In her eighth season as the head coach of the Lady Bisons she has already set a new school record for career wins in softball with 223. She surpassed the 222 won by Andy Lane in two stints at the helm of the program from 1996-99 and 2002-2004.

"When we started softball here at Lipscomb in 1996 our dream was to have a program like the one that Kristin has built,” said Lane who started the softball program and was Ryman’s coach. “She has built it with outstanding student-athletes that are some of the most talented players in all of collegiate softball.

“I am not surprised by her success because of the type of player she was during her time here as an outstanding two-sport athlete excelling in both volleyball and softball.  She was a straight A student that also was a fierce competitor and to this day she displays those same characteristics as a coach.  I think it is already a fact that Kristin will go down in the history of Lipscomb Athletics as one of our greatest student-athletes and now as one of our greatest coaches ever.”

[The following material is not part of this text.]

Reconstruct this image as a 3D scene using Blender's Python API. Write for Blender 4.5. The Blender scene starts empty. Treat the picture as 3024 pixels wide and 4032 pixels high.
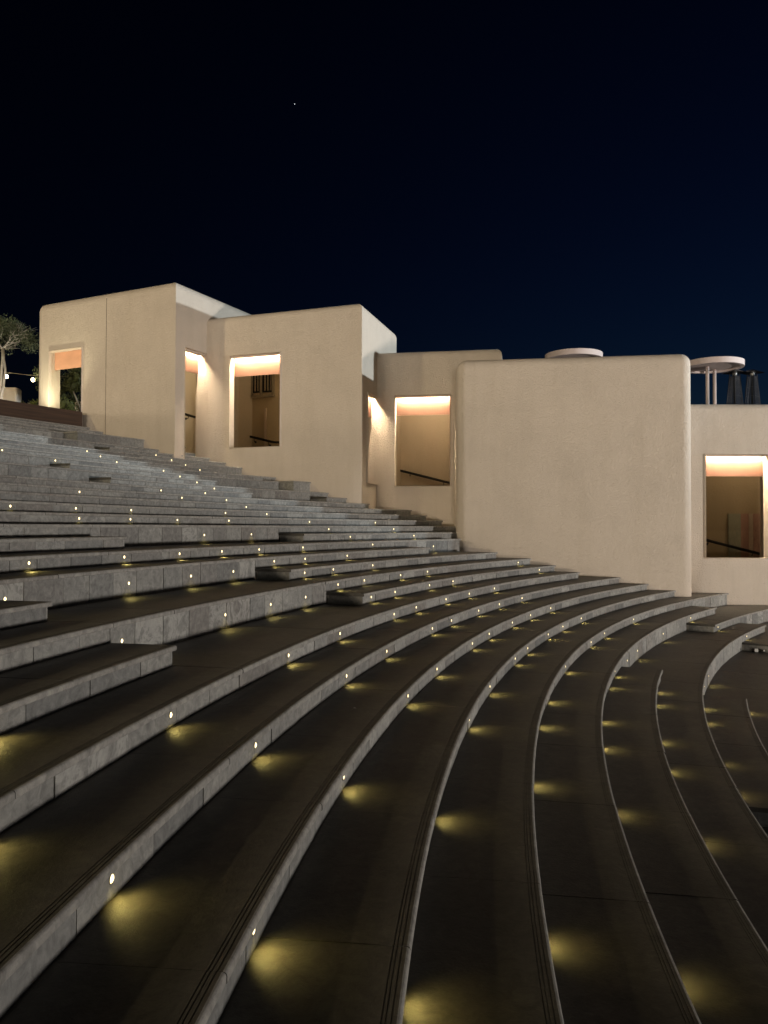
import bpy, bmesh, math, random
from mathutils import Vector, Matrix
random.seed(7)
rad = math.radians
scene = bpy.context.scene
COL = scene.collection

# ------------------------------------------------------------------ camera
ZC = 4.0                                   # eye height above the datum
PITCH, ROLL = 0.019478, 0.002788
cam = bpy.data.cameras.new('camera')
cam.sensor_fit = 'HORIZONTAL'; cam.sensor_width = 36.0
cam.lens = 36.0 * 3028.0 / 3024.0
cam.clip_start = 0.05; cam.clip_end = 3000
cam_o = bpy.data.objects.new('camera', cam); COL.objects.link(cam_o)
cam_o.matrix_world = Matrix.Translation((0, 0, ZC)) @ Matrix.Rotation(rad(90) + PITCH, 4, 'X') @ Matrix.Rotation(ROLL, 4, 'Z')
scene.camera = cam_o

# ------------------------------------------------------------------ night sky
world = bpy.data.worlds.new('World'); scene.world = world; world.use_nodes = True
wn, wl = world.node_tree.nodes, world.node_tree.links
bg = wn['Background']
sky = wn.new('ShaderNodeTexSky'); sky.sky_type = 'NISHITA'; sky.sun_disc = False
sky.sun_elevation = rad(-3.5); sky.sun_rotation = rad(48); sky.altitude = 200
sky.air_density = 1.0; sky.dust_density = 0.3; sky.ozone_density = 3.0
gam = wn.new('ShaderNodeGamma'); gam.inputs[1].default_value = 1.55      # night contrast of the twilight sky
tint = wn.new('ShaderNodeMix'); tint.data_type = 'RGBA'; tint.blend_type = 'MULTIPLY'; tint.inputs[0].default_value = 1.0
tint.inputs[7].default_value = (1.8, 3.0, 2.0, 1)
wl.new(sky.outputs[0], gam.inputs[0]); wl.new(gam.outputs[0], tint.inputs[6]); wl.new(tint.outputs[2], bg.inputs[0])
bg.inputs[1].default_value = 0.15

# ------------------------------------------------------------------ flood lamps of the place and an added front fill
def lamp(name, kind, loc, energy, color, size=0.3, **kw):
    d = bpy.data.lights.new(name, kind); d.energy = energy; d.color = color
    if kind in ('POINT', 'SPOT'): d.shadow_soft_size = size
    for k, v in kw.items(): setattr(d, k, v)
    o = bpy.data.objects.new(name, d); COL.objects.link(o)
    o.location = (loc[0], loc[1], loc[2] + ZC)
    return o
def aim(o, target):
    o.rotation_euler = (Vector((target[0], target[1], target[2] + ZC)) - o.location).to_track_quat('-Z', 'Y').to_euler()
aim(lamp('stage_flood', 'SPOT', (36, -3, -2.3), 34000, (1.0, 0.91, 0.83), 0.8, spot_size=rad(84), spot_blend=1.0), (4.0, 18.5, 0.5))
for i_, (x_, y_) in enumerate(((-18.5, 1.5), (-21.5, 7.5), (-16.5, -4.5), (-15.5, -10.0))):
    lamp('terrace_bollard_lamp', 'POINT', (x_, y_, 3.75), (2100, 1800, 2800, 4000)[i_], (1.0, 0.84, 0.64), (0.9, 0.35, 0.9, 0.9)[i_])
lamp('added_front_fill', 'POINT', (0.3, -24, -2.4), 13000, (1.0, 0.86, 0.70), 1.0)  # added fill without a known source, brightens the recessed third block
aim(lamp('pole_spot_cool', 'SPOT', (44, 18, 5.0), 62000, (0.82, 0.94, 1.0), 0.4, spot_size=rad(28), spot_blend=1.0), (-4.5, 22.0, 7.8))
lamp('terrace_lamp', 'POINT', (-24, 5, 10.0), 3500, (1.0, 0.80, 0.42), 0.35)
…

Ryman is the coach but she is also a team player. She easily deflects the credit for her success.

“I think it is an honor, and it is a big deal,” Ryman said about the victories record. “It does feel rewarding. But I didn’t realize how close I was to breaking the record.

“I think that wins are the by-product of having good players, having a game plan and executing it, having a good staff and recruiting well. I have been really fortunate to be surrounded by good assistant coaches. I’ve been very fortunate to have good players.  We have built a culture and wins are a by-product of that.”

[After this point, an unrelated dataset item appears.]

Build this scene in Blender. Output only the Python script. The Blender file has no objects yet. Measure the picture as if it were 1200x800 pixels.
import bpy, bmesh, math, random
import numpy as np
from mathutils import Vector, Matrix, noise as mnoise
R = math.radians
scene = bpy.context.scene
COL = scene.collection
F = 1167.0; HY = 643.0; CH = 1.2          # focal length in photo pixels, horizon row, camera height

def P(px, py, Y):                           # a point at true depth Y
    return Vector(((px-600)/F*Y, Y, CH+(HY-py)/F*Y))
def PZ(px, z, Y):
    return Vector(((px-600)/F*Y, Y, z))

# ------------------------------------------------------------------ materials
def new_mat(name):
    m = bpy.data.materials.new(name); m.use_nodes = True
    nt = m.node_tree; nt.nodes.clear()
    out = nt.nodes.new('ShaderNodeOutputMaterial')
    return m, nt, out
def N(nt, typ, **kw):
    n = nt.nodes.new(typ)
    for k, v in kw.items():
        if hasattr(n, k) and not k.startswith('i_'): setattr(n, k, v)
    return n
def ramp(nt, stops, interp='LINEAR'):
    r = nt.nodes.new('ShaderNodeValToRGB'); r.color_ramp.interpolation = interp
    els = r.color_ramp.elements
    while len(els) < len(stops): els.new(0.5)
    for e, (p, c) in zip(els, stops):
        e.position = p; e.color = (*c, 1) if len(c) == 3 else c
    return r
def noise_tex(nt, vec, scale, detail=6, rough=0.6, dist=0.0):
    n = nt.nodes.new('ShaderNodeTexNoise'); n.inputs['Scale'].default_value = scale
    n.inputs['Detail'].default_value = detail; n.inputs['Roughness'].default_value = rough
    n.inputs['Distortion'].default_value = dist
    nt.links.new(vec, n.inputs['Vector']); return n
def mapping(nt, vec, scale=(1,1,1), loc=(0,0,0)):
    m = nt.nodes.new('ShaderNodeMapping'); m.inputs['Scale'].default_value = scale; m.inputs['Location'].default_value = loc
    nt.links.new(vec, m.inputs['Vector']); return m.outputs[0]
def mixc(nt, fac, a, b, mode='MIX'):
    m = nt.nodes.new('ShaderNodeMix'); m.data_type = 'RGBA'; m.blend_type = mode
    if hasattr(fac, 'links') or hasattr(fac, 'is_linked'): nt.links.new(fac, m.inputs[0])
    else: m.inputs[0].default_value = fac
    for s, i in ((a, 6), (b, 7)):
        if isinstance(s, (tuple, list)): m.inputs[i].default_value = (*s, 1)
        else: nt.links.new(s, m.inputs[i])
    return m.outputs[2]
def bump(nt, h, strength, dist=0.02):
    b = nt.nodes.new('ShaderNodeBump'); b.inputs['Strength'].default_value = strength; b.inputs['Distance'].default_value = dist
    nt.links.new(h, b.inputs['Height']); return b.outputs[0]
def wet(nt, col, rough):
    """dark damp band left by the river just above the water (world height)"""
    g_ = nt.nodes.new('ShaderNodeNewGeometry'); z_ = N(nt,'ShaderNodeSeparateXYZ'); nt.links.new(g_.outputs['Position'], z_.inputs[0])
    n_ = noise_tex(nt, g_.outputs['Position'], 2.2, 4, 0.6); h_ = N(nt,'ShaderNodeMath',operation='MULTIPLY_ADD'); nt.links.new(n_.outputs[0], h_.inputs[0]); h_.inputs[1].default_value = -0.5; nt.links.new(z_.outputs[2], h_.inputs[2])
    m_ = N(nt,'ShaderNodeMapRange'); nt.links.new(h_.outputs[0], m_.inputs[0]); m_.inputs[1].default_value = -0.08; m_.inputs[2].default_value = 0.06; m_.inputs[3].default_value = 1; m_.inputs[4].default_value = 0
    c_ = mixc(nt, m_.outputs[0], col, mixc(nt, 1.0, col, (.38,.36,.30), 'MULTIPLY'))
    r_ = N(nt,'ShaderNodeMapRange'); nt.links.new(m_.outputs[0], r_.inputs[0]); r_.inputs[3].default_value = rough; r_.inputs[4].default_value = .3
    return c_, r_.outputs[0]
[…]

Coaches who can succeed on a consistent basis are a hot commodity. Lipscomb athletic director Philip Hutcheson knows that Ryman is pure gold in the way she handles her coaching duties.

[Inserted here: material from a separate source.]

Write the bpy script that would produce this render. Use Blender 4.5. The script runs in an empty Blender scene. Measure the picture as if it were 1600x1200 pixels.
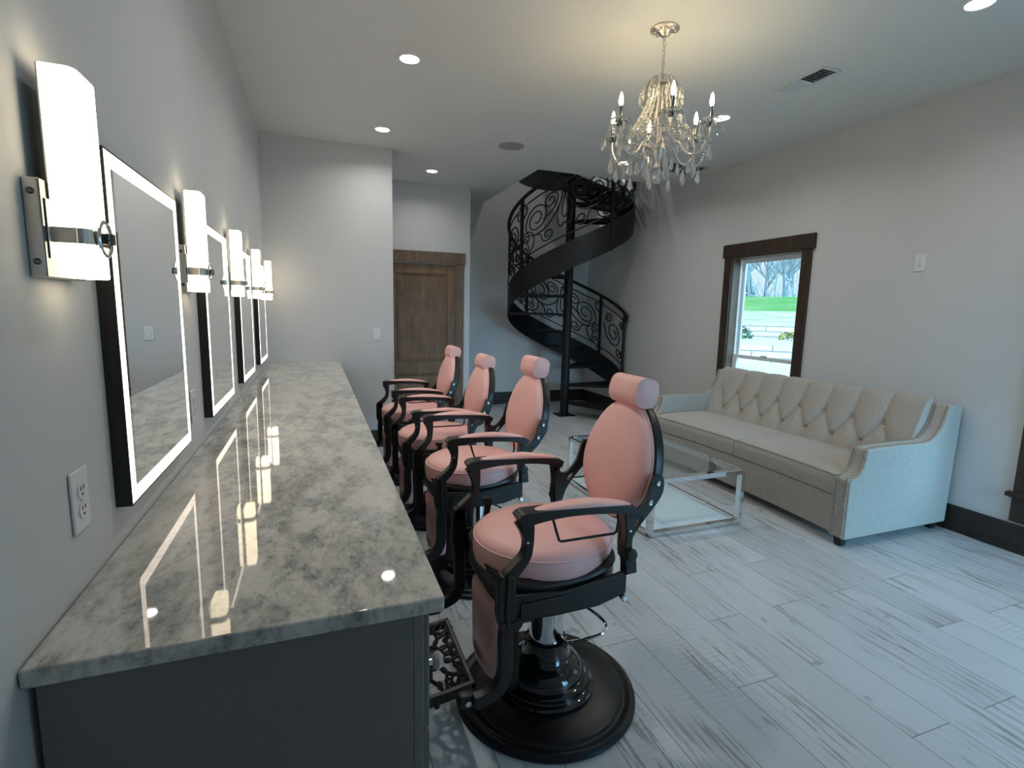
import bpy, bmesh, math, random
from mathutils import Vector, Matrix, Euler
random.seed(7)
SC = bpy.context.scene
COL = SC.collection
PI = math.pi
R = math.radians

# ------------------------------------------------------------------ camera
CAM = Vector((0.44, 0.0, 1.475))
yaw, pitch, roll = 0.3622, -0.1424, 0.0218
fwd = Vector((math.sin(yaw)*math.cos(pitch), math.cos(yaw)*math.cos(pitch), math.sin(pitch)))
rt = Vector((math.cos(yaw), -math.sin(yaw), 0.0))
up = rt.cross(fwd)
rt2 = math.cos(roll)*rt + math.sin(roll)*up
up2 = -math.sin(roll)*rt + math.cos(roll)*up
cd = bpy.data.cameras.new('camera')
cam = bpy.data.objects.new('camera', cd); COL.objects.link(cam)
m = Matrix((rt2, up2, -fwd)).transposed().to_4x4(); m.translation = CAM
cam.matrix_world = m
cd.sensor_fit = 'HORIZONTAL'; cd.sensor_width = 36.0
cd.lens = 810.5/1600*36.0
cd.clip_start = 0.02; cd.clip_end = 300
SC.camera = cam

# ------------------------------------------------------------------ view
SC.view_settings.view_transform = 'Standard'
SC.view_settings.look = 'None'
SC.view_settings.exposure = 0.22
SC.view_settings.gamma = 1.0
SC.view_settings.use_curve_mapping = False
SC.cycles.use_denoising = True
SC.cycles.max_bounces = 10
SC.cycles.diffuse_bounces = 5
SC.cycles.glossy_bounces = 5
SC.cycles.transmission_bounces = 8
SC.cycles.transparent_max_bounces = 12
SC.cycles.sample_clamp_indirect = 8.0
SC.cycles.caustics_reflective = False
SC.cycles.caustics_refractive = False
SC.cycles.use_light_tree = True

# ------------------------------------------------------------------ world: hazy blue sky, with an added bright lobe towards -y that lights the sofa end
W = bpy.data.worlds.new('world'); SC.world = W; W.use_nodes = True
nt = W.node_tree; nt.nodes.clear()
wo = nt.nodes.new('ShaderNodeOutputWorld'); bg = nt.nodes.new('ShaderNodeBackground')
tc = nt.nodes.new('ShaderNodeTexCoord')
dot = nt.nodes.new('ShaderNodeVectorMath'); dot.operation = 'DOT_PRODUCT'
dot.inputs[1].default_value = Vector((0.04, -0.97, 0.22)).normalized()
mr = nt.nodes.new('ShaderNodeMapRange'); mr.inputs[1].default_value = 0.70; mr.inputs[2].default_value = 0.97
mr.inputs[3].default_value = 0.95; mr.inputs[4].default_value = 18.0
cr = nt.nodes.new('ShaderNodeMixRGB'); cr.inputs[1].default_value = (0.74, 0.92, 1.0, 1); cr.inputs[2].default_value = (0.34, 0.68, 1.0, 1)
mr2 = nt.nodes.new('ShaderNodeMapRange'); mr2.inputs[1].default_value = 0.3; mr2.inputs[2].default_value = 0.8
L = nt.links.new
L(tc.outputs['Generated'], dot.inputs[0]); L(dot.outputs['Value'], mr.inputs[0]); L(dot.outputs['Value'], mr2.inputs[0])
L(mr2.outputs[0], cr.inputs[0]); L(cr.outputs[0], bg.inputs[0]); L(mr.outputs[0], bg.inputs[1]); L(bg.outputs[0], wo.inputs[0])

# sun from behind the building: lights only the garden
sd = bpy.data.lights.new('sun', 'SUN'); sd.energy = 1.5; sd.angle = R(3); sd.color = (1.0, 0.96, 0.88)
sun = bpy.data.objects.new('sun', sd); COL.objects.link(sun)
sun.rotation_euler = Vector((1.0, -0.35, -0.9)).to_track_quat('-Z', 'Y').to_euler()

XR, YB, YM, YA = 4.602, 7.62, 5.52, 6.83      # right wall, stair back wall, main back wall, alcove wall
ZC = 3.032
YF = -1.6                                      # front wall behind the camera
SKYLIT = []
def portal(name, loc, size, rot):
    d = bpy.data.lights.new(name, 'AREA'); d.shape = 'RECTANGLE'; d.size, d.size_y = size
    d.cycles.is_portal = True
    o = bpy.data.objects.new(name, d); COL.objects.link(o); o.location = loc; o.rotation_euler = rot
portal('portal', (XR+0.16, 4.02, 1.23), (1.68, 0.86), (0, R(90), 0))
portal('portal', (XR+0.16, 1.28, 1.23), (1.68, 0.95), (0, R(90), 0))
portal('portal', (3.675, YF-0.14, 1.2), (1.45, 2.3), (R(90), 0, 0))
portal('portal', (3.71, YB+0.14, 4.36), (1.62, 1.48), (R(-90), 0, 0))

# ------------------------------------------------------------------ materials
def mat(name, col, rough=0.5, metal=0.0, emit=None, estr=0.0, coat=0.0, spec=None, trans=0.0, ior=None):
    M = bpy.data.materials.new(name); M.use_nodes = True
    b = M.node_tree.nodes['Principled BSDF']
    b.inputs['Base Color'].default_value = (*col, 1); b.inputs['Roughness'].default_value = rough
    b.inputs['Metallic'].default_value = metal
    if emit: b.inputs['Emission Color'].default_value = (*emit, 1); b.inputs['Emission Strength'].default_value = estr
    if coat: b.inputs['Coat Weight'].default_value = coat; b.inputs['Coat Roughness'].default_value = 0.05
    if spec is not None: b.inputs['Specular IOR Level'].default_value = spec
    if trans: b.inputs['Transmission Weight'].default_value = trans
    if ior: b.inputs['IOR'].default_value = ior
    return M
class N:
    """small node helper"""
    def __init__(s, M): s.t = M.node_tree; s.b = s.t.nodes['Principled BSDF']
    def new(s, k, **kw):
        n = s.t.nodes.new(k)
        for a, v in kw.items(): setattr(n, a, v)
        return n
    def l(s, a, b): s.t.links.new(a, b)
    def coord(s, kind='Object', scale=(1, 1, 1), rot=(0, 0, 0), loc=(0, 0, 0)):
        if kind == 'World':
            g = s.new('ShaderNodeNewGeometry'); o = g.outputs['Position']
        else: o = s.new('ShaderNodeTexCoord').outputs[kind]
        mp = s.new('ShaderNodeMapping'); mp.inputs['Scale'].default_value = scale; mp.inputs['Rotation'].default_value = rot; mp.inputs['Location'].default_value = loc
        s.l(o, mp.inputs[0]); return mp.outputs[0]
    def noise(s, v, scale, detail=3, rough=0.5, dist=0.0):
        n = s.new('ShaderNodeTexNoise'); n.inputs['Scale'].default_value = scale; n.inputs['Detail'].default_value = detail
        n.inputs['Roughness'].default_value = rough; n.inputs['Distortion'].default_value = dist
        s.l(v, n.inputs['Vector']); return n.outputs['Fac']
    def ramp(s, f, stops):
        r = s.new('ShaderNodeValToRGB'); e = r.color_ramp.elements
        while len(e) < len(stops): e.new(0.5)
        for i, (p, c) in enumerate(stops):
            e[i].position = p; e[i].color = (c, c, c, 1) if not isinstance(c, tuple) else (*c, 1)
        s.l(f, r.inputs[0]); return r.outputs[0]
    def mix(s, f, a, b, mode='MIX'):
        n = s.new('ShaderNodeMixRGB', blend_type=mode)
        for i, v in ((0, f), (1, a), (2, b)):
            if isinstance(v, (int, float)): n.inputs[i].default_value = v
            elif isinstance(v, tuple): n.inputs[i].default_value = (*v, 1)
            else: s.l(v, n.inputs[i])
        return n.outputs[0]
    def math(s, op, a, b=None):
        n = s.new('ShaderNodeMath', operation=op)
        for i, v in ((0, a), (1, b)):
            if v is None: continue
            if isinstance(v, (int, float)): n.inputs[i].default_value = v
            else: s.l(v, n.inputs[i])
        return n.outputs[0]
    def bump(s, h, strength=0.2, dist=0.01):
        n = s.new('ShaderNodeBump'); n.inputs['Strength'].default_value = strength; n.inputs['Distance'].default_value = dist
        s.l(h, n.inputs['Height']); s.l(n.outputs[0], s.b.inputs['Normal'])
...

“If there was a `blueprint’ for how to grow a Lipscomb program, Kristin would be one of the coaches I would look to for the plan,” Hutcheson said. “She has excelled in all of the areas that a Division I coach needs to in order to succeed.

“She has recruited young ladies who perform well in the classroom and on the field and those that play for her continue to improve while they are here.  She has done a good job of surrounding herself with knowledgeable assistants, and she strikes a great balance of letting them do their job while still providing leadership all the while.”

Ryman demanded a great deal from herself during her playing days and she expects the same from her players.

“She demands that the players get better and she is as competitive as they come,” Hutcheson said. “However, even with that makeup, she manages to field teams that seem to genuinely enjoy playing for her and with each other.”

Just as Ryman was a multi-talented athlete, she is also versatile in her approach to her coaching duties.

“Many don't realize all of the "off-the-field" demands of coaches these days - compliance, budgeting, academic progress, media relations and community involvement just to name a few,” Hutcheson said. “Yet in each of these areas, Kristin has done a great job of building and promoting the team while serving as a great ambassador for the University as well.

“Given all of her talent and ability as a coach, it is not surprising that she would be breaking records. And knowing her, I am confident the best is yet to come for Lipscomb University softball.”